** Begin **
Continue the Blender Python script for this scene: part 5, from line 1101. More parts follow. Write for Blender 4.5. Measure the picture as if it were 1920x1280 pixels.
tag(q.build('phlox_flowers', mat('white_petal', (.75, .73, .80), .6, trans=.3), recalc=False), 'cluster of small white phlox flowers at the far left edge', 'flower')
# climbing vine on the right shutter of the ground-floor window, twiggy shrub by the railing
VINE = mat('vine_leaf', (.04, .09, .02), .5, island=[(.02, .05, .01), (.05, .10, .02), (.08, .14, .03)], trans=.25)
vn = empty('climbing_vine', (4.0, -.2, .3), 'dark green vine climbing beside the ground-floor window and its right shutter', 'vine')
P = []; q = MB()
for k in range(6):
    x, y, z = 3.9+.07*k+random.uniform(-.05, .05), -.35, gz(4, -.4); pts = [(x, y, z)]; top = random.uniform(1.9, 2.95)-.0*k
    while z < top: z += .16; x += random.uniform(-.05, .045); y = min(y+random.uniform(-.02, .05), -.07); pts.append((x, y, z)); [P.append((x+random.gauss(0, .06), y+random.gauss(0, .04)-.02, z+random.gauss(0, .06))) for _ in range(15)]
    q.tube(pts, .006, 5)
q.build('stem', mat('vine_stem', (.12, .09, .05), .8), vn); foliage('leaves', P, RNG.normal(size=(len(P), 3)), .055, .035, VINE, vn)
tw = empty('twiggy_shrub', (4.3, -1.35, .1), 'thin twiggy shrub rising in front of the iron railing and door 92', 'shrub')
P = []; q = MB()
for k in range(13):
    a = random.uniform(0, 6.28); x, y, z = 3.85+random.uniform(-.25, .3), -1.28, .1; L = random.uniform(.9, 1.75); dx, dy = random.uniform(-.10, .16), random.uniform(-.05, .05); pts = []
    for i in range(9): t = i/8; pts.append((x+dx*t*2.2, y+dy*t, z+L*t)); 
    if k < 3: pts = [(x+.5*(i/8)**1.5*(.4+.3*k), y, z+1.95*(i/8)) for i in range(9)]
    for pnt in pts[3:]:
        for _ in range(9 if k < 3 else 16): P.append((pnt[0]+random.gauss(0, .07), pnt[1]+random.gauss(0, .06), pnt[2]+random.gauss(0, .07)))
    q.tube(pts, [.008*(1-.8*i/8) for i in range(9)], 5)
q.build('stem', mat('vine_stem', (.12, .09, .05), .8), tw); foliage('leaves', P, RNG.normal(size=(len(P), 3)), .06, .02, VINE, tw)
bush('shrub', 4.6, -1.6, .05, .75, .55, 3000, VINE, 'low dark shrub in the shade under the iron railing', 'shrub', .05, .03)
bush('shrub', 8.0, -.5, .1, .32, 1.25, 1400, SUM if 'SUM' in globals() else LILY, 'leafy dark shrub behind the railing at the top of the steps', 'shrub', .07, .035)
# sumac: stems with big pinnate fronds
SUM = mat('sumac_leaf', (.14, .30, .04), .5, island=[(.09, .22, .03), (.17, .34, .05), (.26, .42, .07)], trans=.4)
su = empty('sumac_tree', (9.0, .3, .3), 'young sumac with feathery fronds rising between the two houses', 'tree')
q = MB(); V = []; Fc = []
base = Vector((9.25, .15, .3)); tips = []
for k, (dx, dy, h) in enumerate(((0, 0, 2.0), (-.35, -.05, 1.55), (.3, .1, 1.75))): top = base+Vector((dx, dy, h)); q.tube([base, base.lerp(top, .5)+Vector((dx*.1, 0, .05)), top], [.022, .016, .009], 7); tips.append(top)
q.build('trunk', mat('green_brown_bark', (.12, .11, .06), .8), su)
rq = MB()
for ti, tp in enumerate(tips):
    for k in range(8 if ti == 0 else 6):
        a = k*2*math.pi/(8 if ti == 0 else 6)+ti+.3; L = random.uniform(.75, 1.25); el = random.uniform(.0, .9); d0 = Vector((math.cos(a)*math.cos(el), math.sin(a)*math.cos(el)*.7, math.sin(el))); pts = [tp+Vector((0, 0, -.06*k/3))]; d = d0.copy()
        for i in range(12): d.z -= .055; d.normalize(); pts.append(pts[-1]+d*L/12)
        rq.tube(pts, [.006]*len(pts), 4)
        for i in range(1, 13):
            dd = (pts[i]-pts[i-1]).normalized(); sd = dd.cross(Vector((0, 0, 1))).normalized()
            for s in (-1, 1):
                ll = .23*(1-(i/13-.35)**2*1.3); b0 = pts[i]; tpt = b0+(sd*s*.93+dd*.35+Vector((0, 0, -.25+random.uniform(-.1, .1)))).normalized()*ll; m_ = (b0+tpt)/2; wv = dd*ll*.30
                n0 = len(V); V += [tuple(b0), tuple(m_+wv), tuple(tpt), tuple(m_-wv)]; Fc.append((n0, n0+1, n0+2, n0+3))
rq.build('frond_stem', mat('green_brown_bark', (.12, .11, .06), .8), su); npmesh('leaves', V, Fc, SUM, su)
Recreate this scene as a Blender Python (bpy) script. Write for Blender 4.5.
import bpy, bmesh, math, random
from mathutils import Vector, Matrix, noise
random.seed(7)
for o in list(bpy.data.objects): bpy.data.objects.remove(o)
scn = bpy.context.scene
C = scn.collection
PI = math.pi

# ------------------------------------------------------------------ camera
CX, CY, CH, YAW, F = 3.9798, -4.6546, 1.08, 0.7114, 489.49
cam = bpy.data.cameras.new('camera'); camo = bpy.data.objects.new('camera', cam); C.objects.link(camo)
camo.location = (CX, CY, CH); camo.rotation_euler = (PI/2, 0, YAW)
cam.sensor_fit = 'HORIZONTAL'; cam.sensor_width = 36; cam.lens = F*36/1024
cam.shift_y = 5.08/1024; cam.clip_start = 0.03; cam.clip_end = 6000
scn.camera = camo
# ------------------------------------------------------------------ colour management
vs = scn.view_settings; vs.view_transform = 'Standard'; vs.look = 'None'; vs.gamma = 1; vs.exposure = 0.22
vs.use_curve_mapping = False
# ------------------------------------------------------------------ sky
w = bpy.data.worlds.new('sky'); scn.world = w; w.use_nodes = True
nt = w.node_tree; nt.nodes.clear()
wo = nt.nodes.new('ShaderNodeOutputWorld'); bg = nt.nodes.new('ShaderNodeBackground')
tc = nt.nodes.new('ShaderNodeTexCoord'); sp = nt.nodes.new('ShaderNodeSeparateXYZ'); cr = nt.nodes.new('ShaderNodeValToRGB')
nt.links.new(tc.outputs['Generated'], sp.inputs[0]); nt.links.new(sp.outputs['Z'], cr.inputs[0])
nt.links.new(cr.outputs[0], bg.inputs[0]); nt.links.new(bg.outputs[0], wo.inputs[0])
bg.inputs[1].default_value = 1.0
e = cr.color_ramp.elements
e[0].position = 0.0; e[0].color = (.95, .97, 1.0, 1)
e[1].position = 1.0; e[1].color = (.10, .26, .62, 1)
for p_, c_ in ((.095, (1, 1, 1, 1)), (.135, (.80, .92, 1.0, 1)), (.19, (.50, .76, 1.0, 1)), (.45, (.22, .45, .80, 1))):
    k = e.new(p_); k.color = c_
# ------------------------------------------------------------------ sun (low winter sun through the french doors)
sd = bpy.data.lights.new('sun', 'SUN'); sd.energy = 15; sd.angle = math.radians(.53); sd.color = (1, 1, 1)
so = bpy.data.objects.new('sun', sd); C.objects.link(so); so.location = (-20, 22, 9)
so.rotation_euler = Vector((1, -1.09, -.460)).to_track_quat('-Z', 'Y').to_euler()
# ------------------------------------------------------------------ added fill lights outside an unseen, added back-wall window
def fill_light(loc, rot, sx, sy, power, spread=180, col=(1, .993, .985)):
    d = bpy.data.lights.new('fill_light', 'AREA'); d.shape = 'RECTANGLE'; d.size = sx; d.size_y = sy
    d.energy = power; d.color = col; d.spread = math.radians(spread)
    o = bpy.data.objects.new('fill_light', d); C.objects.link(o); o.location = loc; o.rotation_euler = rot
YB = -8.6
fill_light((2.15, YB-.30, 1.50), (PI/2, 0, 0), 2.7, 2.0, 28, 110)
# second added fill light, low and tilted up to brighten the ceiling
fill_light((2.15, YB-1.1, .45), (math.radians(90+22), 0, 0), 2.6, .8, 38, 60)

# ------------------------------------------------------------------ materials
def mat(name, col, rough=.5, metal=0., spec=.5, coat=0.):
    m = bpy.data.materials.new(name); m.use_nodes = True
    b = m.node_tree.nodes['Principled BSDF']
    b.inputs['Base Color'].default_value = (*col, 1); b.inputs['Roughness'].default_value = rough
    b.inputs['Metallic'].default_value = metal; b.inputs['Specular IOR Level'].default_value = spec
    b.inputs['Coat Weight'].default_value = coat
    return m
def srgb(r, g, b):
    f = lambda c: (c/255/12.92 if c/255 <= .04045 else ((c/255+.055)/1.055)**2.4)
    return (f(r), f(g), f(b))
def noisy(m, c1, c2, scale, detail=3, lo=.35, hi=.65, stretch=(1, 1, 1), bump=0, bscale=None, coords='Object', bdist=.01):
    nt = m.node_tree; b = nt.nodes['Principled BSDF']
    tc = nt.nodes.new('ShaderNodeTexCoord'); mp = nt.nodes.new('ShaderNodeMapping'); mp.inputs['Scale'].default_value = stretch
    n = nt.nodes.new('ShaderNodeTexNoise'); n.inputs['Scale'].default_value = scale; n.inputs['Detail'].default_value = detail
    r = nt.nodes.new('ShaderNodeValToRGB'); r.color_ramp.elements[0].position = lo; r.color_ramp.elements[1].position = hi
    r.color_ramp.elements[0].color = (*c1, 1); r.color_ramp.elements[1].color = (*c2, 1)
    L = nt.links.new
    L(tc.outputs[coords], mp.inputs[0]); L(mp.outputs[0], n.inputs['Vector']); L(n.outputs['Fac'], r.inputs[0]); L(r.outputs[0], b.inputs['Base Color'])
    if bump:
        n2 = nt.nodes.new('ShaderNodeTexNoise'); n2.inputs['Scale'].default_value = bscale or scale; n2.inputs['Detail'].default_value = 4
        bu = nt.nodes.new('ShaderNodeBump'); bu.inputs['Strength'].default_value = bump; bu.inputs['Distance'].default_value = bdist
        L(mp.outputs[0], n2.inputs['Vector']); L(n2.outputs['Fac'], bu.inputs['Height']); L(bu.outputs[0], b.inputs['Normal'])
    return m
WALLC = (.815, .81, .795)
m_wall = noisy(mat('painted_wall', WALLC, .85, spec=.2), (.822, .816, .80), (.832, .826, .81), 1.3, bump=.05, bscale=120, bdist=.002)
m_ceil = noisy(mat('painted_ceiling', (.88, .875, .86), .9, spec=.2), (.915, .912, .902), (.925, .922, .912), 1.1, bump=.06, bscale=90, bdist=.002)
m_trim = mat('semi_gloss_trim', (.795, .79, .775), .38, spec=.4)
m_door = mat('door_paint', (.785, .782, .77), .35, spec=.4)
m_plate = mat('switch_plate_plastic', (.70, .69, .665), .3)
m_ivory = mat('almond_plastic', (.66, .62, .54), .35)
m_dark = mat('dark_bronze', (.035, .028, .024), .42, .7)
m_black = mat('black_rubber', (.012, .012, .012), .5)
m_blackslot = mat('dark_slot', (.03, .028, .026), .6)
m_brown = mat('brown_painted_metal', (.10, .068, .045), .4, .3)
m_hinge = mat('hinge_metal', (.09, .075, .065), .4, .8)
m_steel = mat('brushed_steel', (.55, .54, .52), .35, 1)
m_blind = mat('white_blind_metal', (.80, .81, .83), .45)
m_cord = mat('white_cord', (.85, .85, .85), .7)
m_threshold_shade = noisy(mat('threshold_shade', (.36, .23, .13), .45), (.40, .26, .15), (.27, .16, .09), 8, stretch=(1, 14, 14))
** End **
Copy out all lines where the word "script" appears.

Continue the Blender Python script for this scene: part 5, from line 1101. More parts follow. Write for Blender 4.5. Measure the picture as if it were 1920x1280 pixels.
Recreate this scene as a Blender Python (bpy) script. Write for Blender 4.5.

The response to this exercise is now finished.